{Thoughts on Truth Telling}

Truth telling for me is the ability to place consistent healthy boundaries in your life while saying no to opportunities that require you to make any excuse for not speaking your truth.  I’ve learned this the hard way and slowly over time.  Saying yes to our powerful truth is more difficult than it seems.

For example, MOST people are in jobs, relationships, religious organizations, family settings, social circles, or neighborhoods that keep them from fully expressing their own truth.  They might believe something to be true, but don’t want to rock the boat or not go with the flow.  They don’t want to become THAT person.

Children are most often truth tellers-until they are taught what’s appropriate to say (believe) and what gets you ahead.

Truth telling requires a constant stepping down the “ladder of success” while clinging to your integrity and remaining capable of engaging others with respect even when you disagree.  It’s tough stuff, friends.  

Speaking of friends-most truth tellers I know find that their most loyal friends are also truth tellers.

From what I’ve witnessed and experienced-truth tellers can appear to make enemies fast.  They spark fear and intimidation in those who have lived their entire adult lives avoiding truth.  They threaten the status quo and the comfortable lives we were promised or think we deserve.  They make people think.  In general, we as a culture-we don’t really like to think much.

Authentic, meaningful truth telling is almost always-ALWAYS-about the common good, the marginalized, the hurting, those suffering and all the hard stuff of this world.  
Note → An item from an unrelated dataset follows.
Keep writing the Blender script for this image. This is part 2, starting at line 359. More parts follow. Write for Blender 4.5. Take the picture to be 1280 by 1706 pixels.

Anything else is simply a version of a truth that benefits only one person or group of people.  Shedding light on THAT TRUTH is both painful to self and offensive to others.  Most people (myself included) just can’t always gather the strength to persevere.  Sometimes it’s just easier not to think.

The great truth tellers feel more like heroes to the masses once they are no longer a threat.  Francis of Assisi, Anne Hutchinson, and Martin Luther King Jr. come to mind.  While they were alive and present and speaking their strong truths they were just “too much” for most people to handle at the time.  Today, I think of Micky Scottbey JonesBrené Brown, and Richard Rohr who are working out their truth while beautifully facing the suffering that comes with it.  I can think of people closer to home too, but I know their suffering first hand-so I won’t.

Truth tellers are completely different than traitors although the two seem to get confused.  Telling a truth for the sole purpose of personal gain or to recklessly hurt someone else doesn’t really line itself up with truth telling to me.  

Truth telling is not what slips off the end of your tongue or out the end of your fingertips.  The truth tellers I know agonize over their truth.  It rolls around in their heads and hearts until they can’t contain it anymore.  They carefully run it through people with dignity first.  They wait until the truth becomes something worth mentioning.  They wait until the truth becomes a risk worth taking.

Truth tellers must make decisions with extra thought and care in order to ensure that they protect their ability to continue sharing the truth.  This can mean that they are unable to keep their job or are forced to set boundaries that are hard.  This gives truth tellers the ability to share their stories openly with the world and with fervor.  They are the listeners, the engagers, the peacemakers that help connect the dots and make authentic connection possible for those looking for it.

These truth tellers often suffer alone because they alone were called to carry the burden of their truth.  Other times they are surrounded by other truth tellers who provide support and encouragement.  The people around them rarely notice the difference.

Truth telling means all the more to a mother and farmer like me.  The rights of womanhood, infants, farmers, makers, and struggling communities have become hard to come by-because in the simplicity of who they are-they do not produce what we as society have come to respect and expect.  

Silence from a mother and farmer like myself often feels much more respected and expected.

Simply having the privilege of stating this truth-right here, right now-is a reflection of a constant giving away of opportunity in my life.  The saying no to “good” things that could have stolen my truth.  Thankfully-even better opportunity that serves more people is always around the bend.

I’m forever thankful for the truth tellers in my life.  They help me find my truth.  They give me the strength to share it.